Two of the most successful high school football programs in the province will put their current editions on the field Wednesday in one of the nine Ontario Federation of School Athletic Associations AAA bowl games in Hamilton.
The Eastern Ontario champion Frontenac Secondary School Falcons will face the W.F. Herman Green Griffins of Windsor, the South West Ontario champions, in a game at Tim Hortons Field at 1 p.m.
This will be Frontenac’s seventh appearance in an OFSAA bowl game since 2007; the Falcons have won five of them, most recently last year, a 24-20 come-from-behind win over Toronto Richview in a game where two fourth-quarter touchdowns by Dustin Brogaard were decisive.
Herman, meanwhile, has won four OFSAA bowls since 2010, and is the No. 2-ranked team in the country, according to the website canadafootballchat.com.
Frontenac does not appear on that list, though its pedigree is as sound as any in the province: seven championships from nine appearances in the 14 years since Kingston Area teams began participating in the provincial series.
Those seven titles are the most by any school. St. Mary of Sault Ste. Marie has six.
The Falcons have produced two Yates Cup champion quarterbacks in that time—Adam Archibald and Marshall Ferguson, both at McMaster—among the many players who have gone on to successful intercollegiate football careers.
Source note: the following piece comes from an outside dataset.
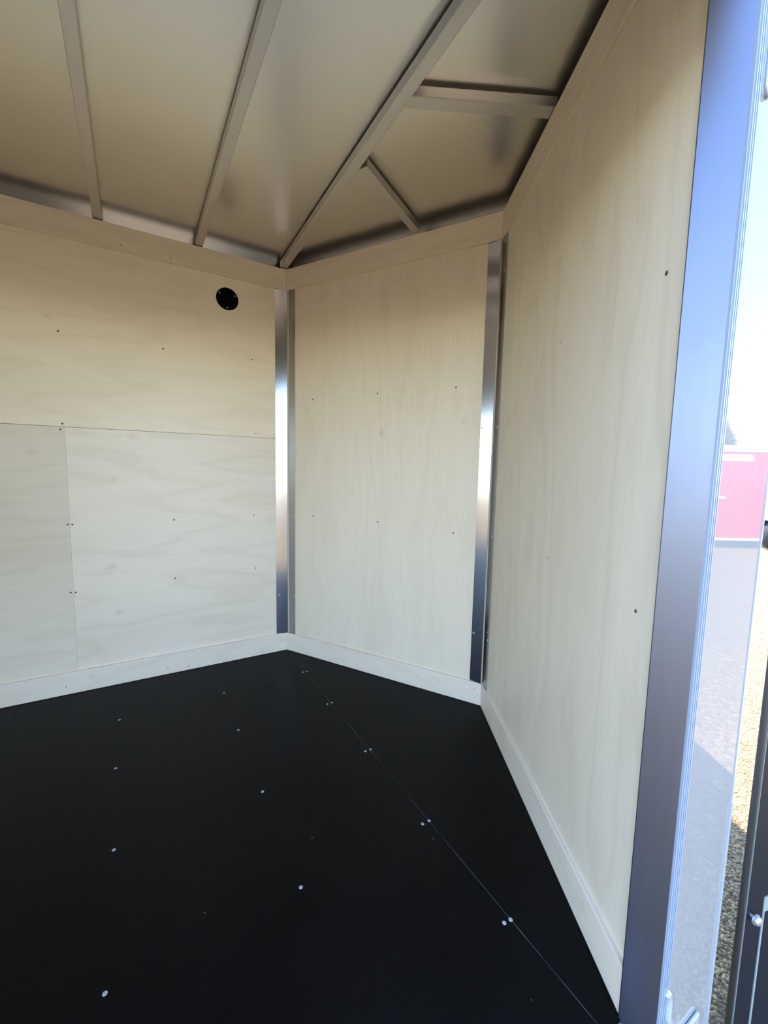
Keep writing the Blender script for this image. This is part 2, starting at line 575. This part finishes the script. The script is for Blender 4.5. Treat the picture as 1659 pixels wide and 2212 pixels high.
# right wall: plywood inside, thick outer corner with white skin outside
bm = bmesh.new()
nR = Vector((-DR.y, DR.x))                        # away from the room
Bo = B + nR * 0.016
Jo = J + nR * 0.016 
out_n = E_ - DR * 1.45
add_prism(bm, [(p.x, p.y) for p in (Bo - DR * .02, Jo, J2 - DL * 0.004, E_ - NI * 0.002, out_n, Bo - DR * .3)], -0.12, HR - 0.004)
wr = structure(mesh_obj('wall_right', bm, M_frame, None))
b_ = bmesh.new()
wbox(b_, 'R', -0.008, LEN_R, PB, PF, 0.0, HR)
pp = mesh_obj('plywood_panel', b_, M_ply_right, wr)
pp.matrix_local = F_R
for (s, z, r) in [(0.949, 1.312, 0.0042), (0.943, 0.738, 0.0036), (0.551, 1.317, 0.0022), (0.555, 0.752, 0.0022)]:
    screw(wr, M_screw_dark, r, F_R @ wall_matrix('R', s, PF, z), 0.0004)
# white outside skin of the corner (gloss) and the nose outside
F_S = frame(J2, -DL)                              # x along the outside skin away from the jamb, -y outwards
b_ = bmesh.new()
add_box(b_, 0.022, 0.206, -0.0015, 0.002, -0.12, HR + 0.06)
sk = mesh_obj('outside_skin', b_, M_white_paint, wr)
sk.matrix_local = F_S
b_ = bmesh.new()
add_box(b_, 0.2035, 0.2115, -0.004, 0.006, -0.12, 0.368)
add_box(b_, 0.2055, 0.2105, -0.003, 0.006, 0.368, HR + 0.06)
ec = mesh_obj('corner_cap', b_, M_white_edge, wr)
ec.matrix_local = F_S
b_ = bmesh.new()
add_prism(b_, [(p.x, p.y) for p in (E_, E_ + nR * .004, out_n + nR * .004, out_n)], -0.12, HR + .06)
mesh_obj('nose_skin', b_, M_white_ext, wr)

# side wall behind the door opening, and the wall above the door
DOOR_W, DOOR_H = 1.00, 1.62
F_SI = frame(J, DL)
b_ = bmesh.new()
add_box(b_, DOOR_W, LEN_L, 0.0, 0.057, -0.12, HR + 0.06)
ws = structure(mesh_obj('wall_side', b_, M_ply_hi, None, matrix=F_SI))
b_ = bmesh.new()
add_box(b_, 0.09, DOOR_W, 0.0, 0.057, DOOR_H, HR + 0.06)
add_box(b_, 0.0, 0.09, 0.0, 0.057, 1.72, HR + 0.06)
mesh_obj('lintel', b_, M_ply_trim, ws)

# rear wall with a doorway
F_B = frame(A + DL * LEN_L, NI)
RO0, RO1 = 0.55, 1.30
b_ = bmesh.new()
add_box(b_, -0.05, RO0, -0.06, 0.0, -0.02, HR + .06)
wb = structure(mesh_obj('wall_rear', b_, M_ply_hi, None, matrix=F_B))
for (x0, x1, z0, z1) in [(RO1, WID + 0.05, -0.02, HR + .06), (RO0, RO1, 1.66, HR + .06)]:
    b_ = bmesh.new()
    add_box(b_, x0, x1, -0.06, 0.0, z0, z1)
    mesh_obj('rear_panel' if z0 < 0 else 'rear_header', b_, M_ply_hi, wb)

# ------------------------------------------------------------------ cornice and base boards
def miter_board(name, w, s0, s1, z0, z1, mat, m0, m1, thick=0.010):
    """board on a wall with mitred ends; m = shortening of the front face"""
    b_ = bmesh.new()
    y0, y1 = SG[w] * PF, SG[w] * (PF + thick)
    P = [(s0 - m0, y0), (s1 + m1, y0), (s1, y1), (s0, y1)]
    add_prism(b_, P, z0, z1)
    es = [e for e in b_.edges if abs(e.verts[0].co.y - y1) < 1e-6 and abs(e.verts[1].co.y - y1) < 1e-6 and abs(e.verts[0].co.z - e.verts[1].co.z) < 1e-6]
    bmesh.ops.bevel(b_, geom=es, offset=0.0012, segments=1, affect='EDGES')
    return structure(mesh_obj(name, b_, mat, None, matrix=FR[w]))
t1 = miter_board('trim_1', 'L', 0.0005, LEN_L, 1.851, HR, M_ply_trim, 0.005, 0)
t2 = miter_board('trim_2', 'M', 0.0005, LEN_M - 0.0005, 1.851, HR, M_ply_trim, 0.005, 0.005)
t3 = miter_board('trim_3', 'R', 0.0005, LEN_R, 1.851, HR, M_ply_trim, 0.005, 0)
b1 = miter_board('baseboard_left', 'L', 0.0005, LEN_L, 0.001, 0.096, M_ply_base, 0.005, 0)
b2 = miter_board('baseboard_nose', 'M', 0.0005, LEN_M - 0.0005, 0.001, 0.096, M_ply_base, 0.005, 0.005)
b3 = miter_board('baseboard_right', 'R', 0.0005, LEN_R, 0.001, 0.096, M_ply_base, 0.005, 0)
for (s, z) in [(0.694, 1.874), (0.509, 1.872), (0.295, 1.865), (0.126, 1.862), (0.02, 1.865)]:
    screw(t1, M_screw_dark, 0.0022, wall_matrix('L', s, 0.0, z), 0.0003)
for (s, z) in [(0.956, 0.036), (0.572, 0.030), (0.485, 0.020), (0.03, 0.06)]:
    screw(b1, M_screw_dark, 0.0022, wall_matrix('L', s, 0.0, z), 0.0003)
screw(b2, M_screw_dark, 0.0022, wall_matrix('M', 1.03, 0.0, 0.066), 0.0003)
screw(b3, M_screw_dark, 0.0022, wall_matrix('R', 0.05, 0.0, 0.066), 0.0003)

# ------------------------------------------------------------------ metal corner angles
def angle_trim(name, label, P, da, wa, la, db, wb_, lb, screws_a, screws_b, lean):
    """L-shaped vertical angle at corner P: one leg along da, one along db"""
    root = empty(name, (P.x, P.y, 0.0))
    tag(root, label, 'trim', 'metal angle trims in the wall corners')
    for w, d, ln, scr, base in ((wa, da, la, screws_a, 'a'), (wb_, db, lb, screws_b, 'b')):
        b__ = bmesh.new()
        sgn_in = SG[w]
        # local frame along the leg direction away from the corner
        inward = Vector((-DLDIR[w].y, DLDIR[w].x)) * sgn_in
        p0 = -inward * (-PF) * 1.0
        # the bend stands a little proud of the corner, so each leg leans off its wall
        fold = p0 + lean
        free = p0 + d * ln
        dd = (free - fold).normalized()
        nn = Vector((-dd.y, dd.x))
        if nn.dot(inward) < 0:
            nn = -nn
        q = [fold, free, free + nn * 0.0016, fold + nn * 0.0016]
        add_prism(b__, [(v.x, v.y) for v in q], 0.096, 1.852)
        leg = mesh_obj('angle_leg', b__, M_trim, root)
        for (s, z) in scr:
            c = fold + dd * s + nn * 0.0016
            zax = Vector((nn.x, nn.y, 0))
            xax = Vector((dd.x, dd.y, 0))
            yax = zax.cross(xax)
            M_ = Matrix(((xax.x, yax.x, zax.x, c.x), (xax.y, yax.y, zax.y, c.y), (xax.z, yax.z, zax.z, z), (0, 0, 0, 1)))
            screw(leg, M_screw, 0.0042, M_, 0.0016)
    return root
DLDIR = {'L': DL, 'M': DM, 'R': DR}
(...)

Frontenac also launched the career of Grey Cup winning receiver Rob Bagg of the Saskatchewan Roughriders.
No less of an authority than McMaster coach Stefan Ptaszek has spoken highly of the Frontenac program, describing it not long ago as “one of the more progressive offences you'll see at the high school level anywhere in the country.”
The Falcons advanced to the game with a 35-14 win over the Regiopolis Notre Dame Panthers in the Kingston Area triple-A championship game Nov. 14. The team has been idle since then, because there are no AAA schools in eastern Ontario beyond KASSAA.
In fact, the Falcons were reclassified as a AA school in June, but opted this year to remain in the higher classification.
Herman defeated Sarnia Northern 44-3 in the SWOSSAA championship game last Wednesday.
Among Herman’s more illustrious alumni is O.J. Atogwe, who attended Stanford and was a third-round choice in the 2005 NFL draft. He had a seven-year NFL career and now works as an analyst on TSN.
Tomorrow’s game is the second of three on the final day of the OFSAA bowl series. For many years the series consisted of five games played on a single day in Toronto, each of which crowned a regional champion. The format was changed in 2013 to eight games involving 16 regional champions with opponents determined at random, rendering the games invitational exhibitions. Last year, the pool was increased to 18 teams, adding two wild cards to the list of 16 regional titlists.